Scan the lines below; pull out those with "Python".

DATASET ENTRIES:

● ● ●

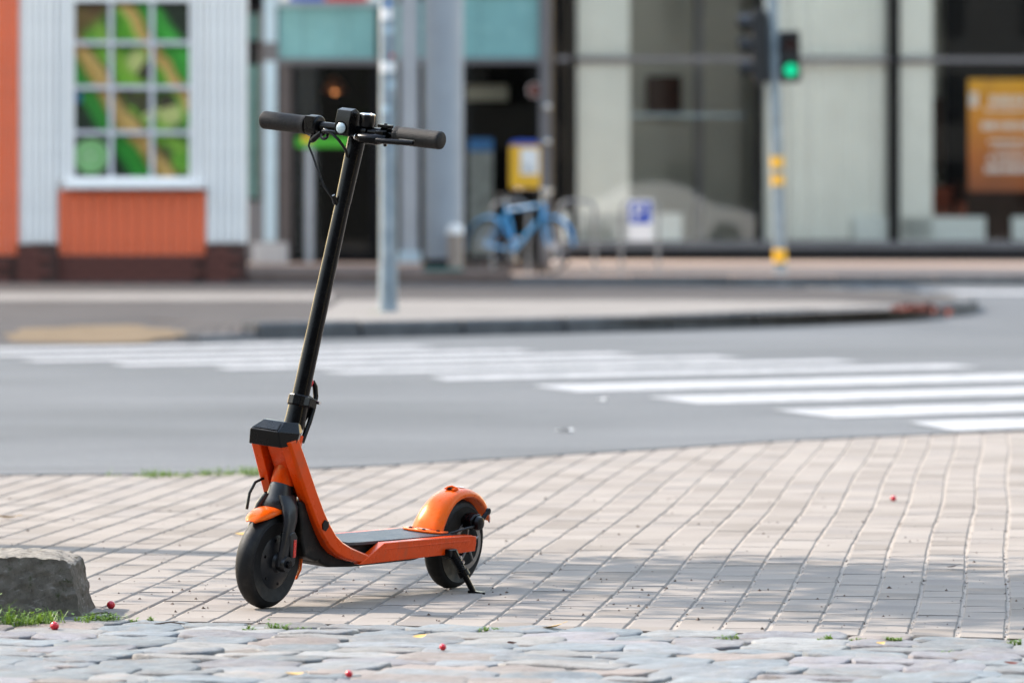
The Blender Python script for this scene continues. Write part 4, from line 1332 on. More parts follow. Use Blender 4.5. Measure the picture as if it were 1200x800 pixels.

● ● ●

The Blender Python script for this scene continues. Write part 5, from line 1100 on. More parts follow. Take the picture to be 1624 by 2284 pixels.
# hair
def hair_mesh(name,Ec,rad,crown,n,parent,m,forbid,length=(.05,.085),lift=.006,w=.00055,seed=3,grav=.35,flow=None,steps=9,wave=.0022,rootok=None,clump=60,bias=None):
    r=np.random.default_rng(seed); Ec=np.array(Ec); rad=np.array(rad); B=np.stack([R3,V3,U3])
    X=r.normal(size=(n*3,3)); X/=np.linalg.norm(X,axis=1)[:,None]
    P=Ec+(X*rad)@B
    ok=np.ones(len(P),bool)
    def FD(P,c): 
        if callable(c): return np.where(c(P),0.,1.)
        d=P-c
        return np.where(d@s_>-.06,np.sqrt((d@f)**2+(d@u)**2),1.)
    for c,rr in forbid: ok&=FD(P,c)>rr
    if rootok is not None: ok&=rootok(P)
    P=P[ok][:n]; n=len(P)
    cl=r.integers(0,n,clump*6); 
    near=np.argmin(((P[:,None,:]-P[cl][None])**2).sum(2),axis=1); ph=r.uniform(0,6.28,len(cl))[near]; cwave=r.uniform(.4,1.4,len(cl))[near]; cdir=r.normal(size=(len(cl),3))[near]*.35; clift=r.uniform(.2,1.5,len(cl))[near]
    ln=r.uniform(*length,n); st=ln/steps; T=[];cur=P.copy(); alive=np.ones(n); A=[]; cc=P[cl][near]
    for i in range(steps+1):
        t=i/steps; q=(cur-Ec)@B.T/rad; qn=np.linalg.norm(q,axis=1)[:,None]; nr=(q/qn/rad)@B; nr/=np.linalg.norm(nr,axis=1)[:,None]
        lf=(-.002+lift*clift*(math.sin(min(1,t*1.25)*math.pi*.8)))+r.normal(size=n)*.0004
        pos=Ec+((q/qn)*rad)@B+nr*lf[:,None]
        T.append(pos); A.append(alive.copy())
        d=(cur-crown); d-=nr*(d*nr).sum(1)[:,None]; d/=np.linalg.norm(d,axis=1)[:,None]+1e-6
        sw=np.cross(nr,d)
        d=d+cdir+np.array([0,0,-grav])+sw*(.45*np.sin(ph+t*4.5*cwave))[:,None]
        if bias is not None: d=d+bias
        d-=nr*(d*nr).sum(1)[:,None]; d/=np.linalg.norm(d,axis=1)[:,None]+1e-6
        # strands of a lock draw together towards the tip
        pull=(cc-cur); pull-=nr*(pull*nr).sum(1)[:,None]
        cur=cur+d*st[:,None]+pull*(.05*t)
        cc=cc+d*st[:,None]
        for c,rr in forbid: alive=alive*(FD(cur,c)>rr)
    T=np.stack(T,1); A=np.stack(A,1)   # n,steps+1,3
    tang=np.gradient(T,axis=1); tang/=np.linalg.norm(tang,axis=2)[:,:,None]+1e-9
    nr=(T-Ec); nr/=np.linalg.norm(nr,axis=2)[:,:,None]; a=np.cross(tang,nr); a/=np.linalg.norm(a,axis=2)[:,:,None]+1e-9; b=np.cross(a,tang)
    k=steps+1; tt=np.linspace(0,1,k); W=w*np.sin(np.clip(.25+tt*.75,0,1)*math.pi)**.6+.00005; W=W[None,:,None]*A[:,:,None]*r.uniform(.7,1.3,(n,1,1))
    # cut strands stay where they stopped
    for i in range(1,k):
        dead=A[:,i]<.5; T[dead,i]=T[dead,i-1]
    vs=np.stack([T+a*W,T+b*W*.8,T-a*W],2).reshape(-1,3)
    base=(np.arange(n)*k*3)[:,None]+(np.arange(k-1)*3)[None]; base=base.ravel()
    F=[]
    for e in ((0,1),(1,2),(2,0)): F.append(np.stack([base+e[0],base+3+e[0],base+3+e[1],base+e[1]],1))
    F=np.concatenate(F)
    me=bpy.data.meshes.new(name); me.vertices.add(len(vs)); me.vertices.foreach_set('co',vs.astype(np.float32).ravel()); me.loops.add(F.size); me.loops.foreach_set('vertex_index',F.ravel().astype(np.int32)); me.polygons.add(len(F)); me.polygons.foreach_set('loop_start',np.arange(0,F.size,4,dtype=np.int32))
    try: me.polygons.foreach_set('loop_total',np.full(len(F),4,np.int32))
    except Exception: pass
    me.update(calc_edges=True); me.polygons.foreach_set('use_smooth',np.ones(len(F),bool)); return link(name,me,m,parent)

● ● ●

RESPONSE TO THIS EXERCISE:
The Blender Python script for this scene continues. Write part 4, from line 1332 on. More parts follow. Use Blender 4.5. Measure the picture as if it were 1200x800 pixels.
The Blender Python script for this scene continues. Write part 5, from line 1100 on. More parts follow. Take the picture to be 1624 by 2284 pixels.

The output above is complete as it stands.